Mlimberg: the same could be said about hand grenades and shoulder-launched missles. "It's the person, not the metal." We're always going to draw lines about what has an acceptable use, and what doesn't. Increasingly, in the absence of a militia, there's little use for 60-round drum-fed magazines.
Sam: Please note that I only addressed magazines, not so-called assault weapons. I agree that there is no functional difference between a semi-auto rifle and military-styled assault weapon. The only difference is style, cosmetics.
I don't understand your point about full autos. The fact that they're a pain to acquire, highly regulated, registered, their numbers limited, and their values consequently skyrocketed to the point of unaffordability seems to support that controls are possible. We don't hear gun right activists calling for full autos to be treated like any other firearm. It's just accepted that you don't need one for self defense against private crime.
The same could easily be said of high capacity magazines.
az2008 posted at 9:38 pm on Thu, Jan 10, 2013.
I wonder why nobody at the legislature is talking about our growing culture of Pop Violence. First-person role play and movies which are so graphic it would be real.

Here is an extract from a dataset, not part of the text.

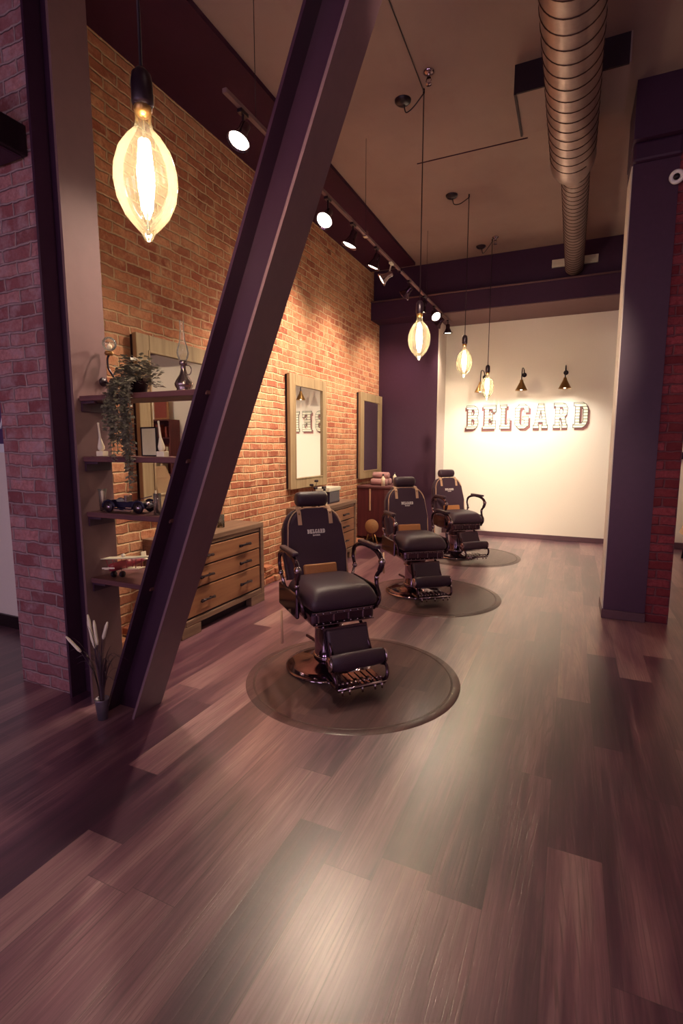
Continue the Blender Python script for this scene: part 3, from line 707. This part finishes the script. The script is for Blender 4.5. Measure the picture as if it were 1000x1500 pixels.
for k in range(40):
    a = random.uniform(PI*.95, PI*2.05); x0 = math.cos(a)*random.uniform(.03, .09); y0 = -.115-.02*random.random(); Lz = random.uniform(.2, .50)*(1 if x0 > -.03 else .75)
    pts = bez([(x0*.5, -.03, .08), (x0*.8, y0*.8, .07), (x0, y0-.012, -.03), (x0+random.uniform(-.02, .02), y0-.012, -Lz*.55), (x0+random.uniform(-.03, .03), y0-.005, -Lz)], 7)
    vb.tube(pts, .0012, 4)
    for q in pts:
        for j in range(2):
            aa = random.uniform(0, 2*PI); leaf(b, q, (math.cos(aa), math.sin(aa), random.uniform(-.9, .1)), random.uniform(.018, .032), Vector((random.uniform(-.5, .5), random.uniform(-.5, .5), 1)))
tag(b.obj('foliage', M['leaf'], tp), kind='stuff'); vb.obj('stems', M['leaf'], tp)
# oil lamp
ol = thing('oil_lamp', 'pewter oil lamp with a tall glass chimney on the top shelf', 'oil lamp', (-1.775, 2.02, 1.721))
B().lathe([(0, 0), (.038, 0), (.04, .006), (.034, .014), (.044, .03), (.045, .042), (.036, .06), (.02, .085), (.013, .11), (.013, .13), (.019, .135), (.019, .15), (.014, .155), (0, .155)], seg=28).obj('font', M['pewter'], ol)
B().lathe([(.017, .15), (.026, .17), (.031, .19), (.026, .215), (.014, .25), (.010, .30), (.011, .345)], seg=24).obj('chimney', M['glass'], ol)
b = B(); b.tube(bez([(.015, 0, .13), (.04, 0, .125), (.05, 0, .105), (.04, 0, .085), (.022, 0, .085)], 5), .0025, 6); b.obj('handle', M['pewter'], ol)
# wall sconce
sc = thing('globe_sconce', 'small glass globe on a curved iron arm beside the steel column', 'sconce', (-2.402, 2.08, 1.83))
B().lathe([(.025, 0), (.025, .01), (0, .012)], (0, 0, -.02), (1, 0, 0), 14).obj('wall_plate', M['black_metal'], sc)
B().tube(bez([(.01, 0, -.02), (.07, .0, -.035), (.085, .0, -.0), (.05, 0, .05), (.045, 0, .10), (.06, 0, .125)], 6), .006, 8).obj('arm', M['black_metal'], sc)
B().lathe([(0, .0), (.018, 0), (.024, .01), (.02, .02), (0, .02)], (.06, 0, .12), seg=14).obj('cup', M['brass'], sc)
B().ball((.065, 0, .18), .038, 18).obj('globe', M['glass'], sc)
B().ball((.065, 0, .165), .014, 10).obj('bulb', M['cream'], sc)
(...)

Some will say violent entertainment (sounds like an oxymoron to me) has no influence on the average person. I find that hard to believe when corporations are willing to pay millions for a 30-second advertising spot. Why would they do that if they felt they couldn't make an impression and shape viewers' tastes, behaviors, etc?
wdgnas posted at 7:03 am on Fri, Jan 11, 2013.
what a load. the individual citizen wants what the average military person would carry in combat for one reason and one reason only. IT IS COOL. years ago when i used to hunt deer or elk, a person who showed up or was seen with an auto loader was scorned, laughed at. why would you want to swiss cheese an elk or deer.
samcat: i think you are referring to a tax stamp when speaking about possessing an automatic. an FFL (federal firearms license) class 3 was required to sell automatic weapons.
az2008 posted at 11:58 am on Fri, Jan 11, 2013.
wd, the "tax stamp" is really "registration." Enthusiasts recoil at the thought of registration, but when anyone mentions full autos are illegal, enthusiasts will boast how "all you have to do is..." (as if registration isn't so bad). :)
It's also a bit more cumbersome than possessing a tax stamp. The number of full autos in circulation was frozen in 1986. You have to find a willing seller of an existing full auto, leading to higher prices as they are increasingly seen as "collectible" investments.
It's interesting to note that, in 1938 (when machine guns were regulated) Congress felt it had no authority to register or ban ownership. It felt it could only exercise its power to tax as a means of generating registration records, and that the targeted group (gangsters like Al Capone) would be affected.
We've come a long way toward embracing federal supremacy since then. Some of it good (such as 14th Amendment incorporation of the bill of rights against state infringement).
wdgnas posted at 7:13 am on Sat, Jan 12, 2013.
az2008: i sold my full autos in 1994. if i wanted to, i could buy one at anytime from a gun dealer in nebraska. and it is referred to as a tax stamp. a stamp on the approved form.